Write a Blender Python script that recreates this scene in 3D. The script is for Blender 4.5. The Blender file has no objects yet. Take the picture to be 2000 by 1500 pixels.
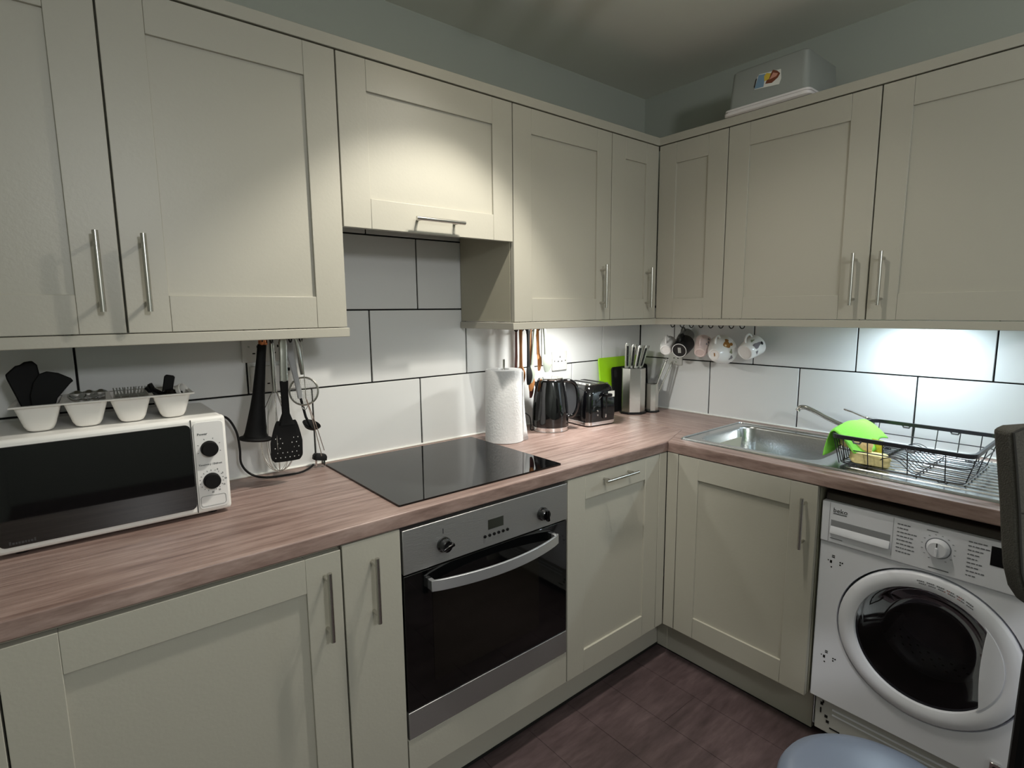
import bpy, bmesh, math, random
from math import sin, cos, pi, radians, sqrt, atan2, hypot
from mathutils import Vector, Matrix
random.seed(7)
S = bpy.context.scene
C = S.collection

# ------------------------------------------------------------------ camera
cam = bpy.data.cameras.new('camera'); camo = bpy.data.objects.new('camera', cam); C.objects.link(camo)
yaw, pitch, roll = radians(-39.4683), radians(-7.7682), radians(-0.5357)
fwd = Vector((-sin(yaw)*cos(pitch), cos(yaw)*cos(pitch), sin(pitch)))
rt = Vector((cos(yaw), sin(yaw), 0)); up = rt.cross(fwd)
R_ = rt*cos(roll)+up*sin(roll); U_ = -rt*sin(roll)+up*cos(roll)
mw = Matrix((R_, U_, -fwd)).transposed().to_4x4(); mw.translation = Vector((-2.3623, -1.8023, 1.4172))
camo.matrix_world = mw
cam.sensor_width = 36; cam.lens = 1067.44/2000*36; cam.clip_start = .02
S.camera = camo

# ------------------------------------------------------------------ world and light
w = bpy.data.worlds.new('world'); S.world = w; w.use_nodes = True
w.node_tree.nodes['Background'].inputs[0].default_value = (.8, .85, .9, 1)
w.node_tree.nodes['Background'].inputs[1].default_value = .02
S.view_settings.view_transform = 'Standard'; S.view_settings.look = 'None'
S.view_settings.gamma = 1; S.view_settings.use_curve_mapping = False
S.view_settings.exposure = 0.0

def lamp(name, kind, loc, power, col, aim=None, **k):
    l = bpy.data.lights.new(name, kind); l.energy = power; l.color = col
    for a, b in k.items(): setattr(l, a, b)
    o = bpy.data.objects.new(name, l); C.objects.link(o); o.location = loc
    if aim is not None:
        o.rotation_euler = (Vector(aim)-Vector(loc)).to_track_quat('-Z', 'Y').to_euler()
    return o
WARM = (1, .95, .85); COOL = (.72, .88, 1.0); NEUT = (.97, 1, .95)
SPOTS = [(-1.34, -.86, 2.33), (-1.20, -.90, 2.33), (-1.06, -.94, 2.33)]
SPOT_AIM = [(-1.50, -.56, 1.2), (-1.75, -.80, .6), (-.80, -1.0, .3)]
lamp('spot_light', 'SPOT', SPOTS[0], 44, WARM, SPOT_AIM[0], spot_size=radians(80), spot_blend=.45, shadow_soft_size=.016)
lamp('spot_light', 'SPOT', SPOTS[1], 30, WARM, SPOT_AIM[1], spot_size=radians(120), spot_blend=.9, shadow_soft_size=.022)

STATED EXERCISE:
Exactly restate the lines from the beginning of the data through the line with "C = S.collection", and no others, keeping pictures out.

COMPLETED EXERCISE:
Write a Blender Python script that recreates this scene in 3D. The script is for Blender 4.5. The Blender file has no objects yet. Take the picture to be 2000 by 1500 pixels.
import bpy, bmesh, math, random
from math import sin, cos, pi, radians, sqrt, atan2, hypot
from mathutils import Vector, Matrix
random.seed(7)
S = bpy.context.scene
C = S.collection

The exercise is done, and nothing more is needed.